Hiroshi’s wife Fujio trained in Western art, too, and in 1903 became the first Japanese woman artist to have her work exhibited in North America. She worked in oil, watercolours and then woodblock print, becoming known after Hiroshi’s death for abstract close-ups of flowers – some of which feature in this exhibition. Their son Tōshi, on whom fell the responsibility of reviving the family workshop’s fortunes after the Second World War, produced both traditional views, as his father had done, and also more abstract images, of which his father apparently disapproved. Striking in the latter vein are Woman in Baghdad, comprised of starkly simple shapes resembling pieces of stained glass, and Frontier, which shows enormous rock formations inspired by Arizona and Utah looming over a dimly-lit cityscape in the foreground.

Both Tōshi and his brother Hodaka carried on their mother and father’s approach of travelling widely and feeding the scenes and cultures they encountered into their work as woodblock print artists. Hodaka’s debt to Mayan art comes through in Profile of an Ancient Warrior: an abstract scramble of whites, blacks and reds, in which fun can be had trying to make out the samurai’s top-knot and sword. Where Hodaka’s interest in Pop Art leaves some of his prints feeling a little derivative, his wife Chizuko’s work has great energy to it. Jazz is a riot of swirls and zig-zags, with thin black oblongs off to one side suggesting a piano keyboard exploding into life. Her aerial view of Tokyo combines woodblock printing with photo-lithography to create a classic view of the metropolis, steadily disappearing into the haze of the rainy season as your eyes move up the image.

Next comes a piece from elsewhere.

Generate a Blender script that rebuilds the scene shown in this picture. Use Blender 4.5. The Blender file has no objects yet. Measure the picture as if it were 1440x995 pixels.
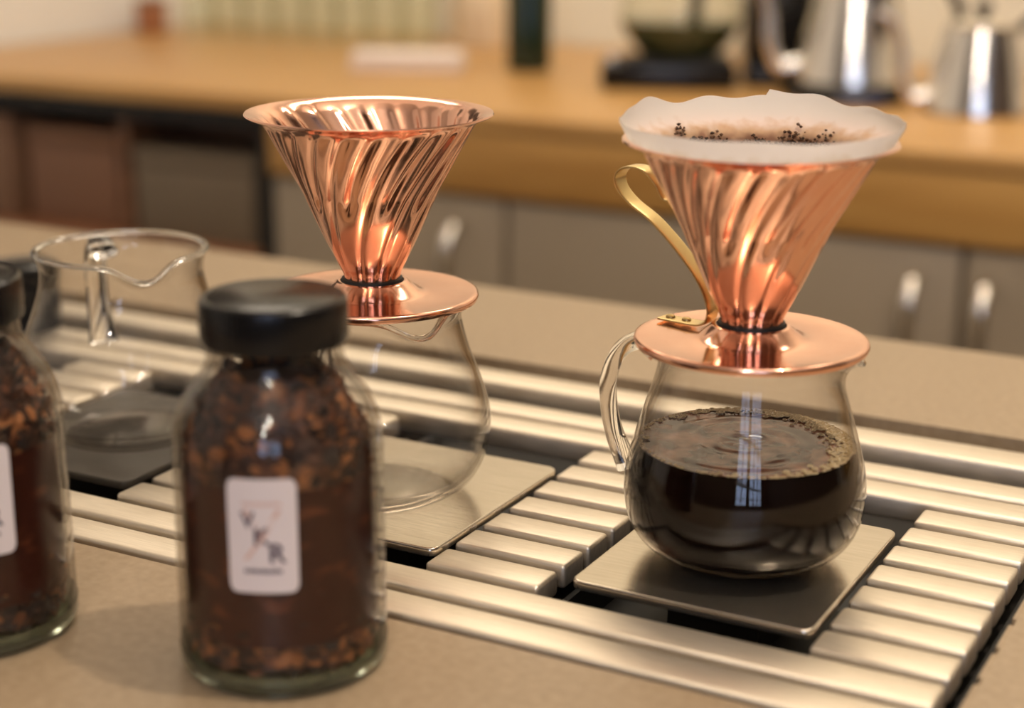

Chizuko and her mother-in-law Fujio were both active promoters of female artists, in a world dominated by men. Fujio was one of the founders of the Vermilion Leaf Society in 1918, the first association of female artists in Japan. Chizuko joined the Society in the 1940s, and later co-founded the Women’s Print Association. It is a pity that given Japan’s dramatically shifting politics, from the 19th century through to the present day, the family’s oeuvre doesn’t have a little more edge to it. Katsushika Hokusai (1760-1849) once conjured a memorably malodorous verdict on lazy and obsequious members of his country’s samurai class: a senior samurai sits on a toilet, his face a picture of blissful relief, while three of his retainers crouch on the ground outside, holding their noses. Yoshida: Three Generations of Printmaking is altogether more respectful, both of the Yoshida family itself and of Japan’s turbulent modern history. The work here is often beautiful and sometimes intriguing. It is also rather safe: there is a sense that across these decades, art as commentary and as social or political challenge must have been happening elsewhere.

Instead, where this exhibition succeeds brilliantly is in showing us how a single family took a genre that first flourished in the early modern era, and helped it not just to survive but to evolve. We move from the ancient and the elegiac through the influence of international landscapes, Impressionism, modernism, abstraction and on into Chizuko’s innovative use of photo-lithography. We finish with a third and final generation of the family: Yoshida Ayomi, daughter of Hodaka and Chizuko. Her work is taking woodblock culture in still-new directions, including the use of chips and shavings created during the woodblock carving process. A giant cherry blossom installation, created especially for this thoroughly enjoyable exhibition, showcases her techniques and brings an exhilarating, uplifting family journey to its conclusion.

Yoshida: Three Generations of Japanese Printmaking is at Dulwich Picture Gallery until 3 November.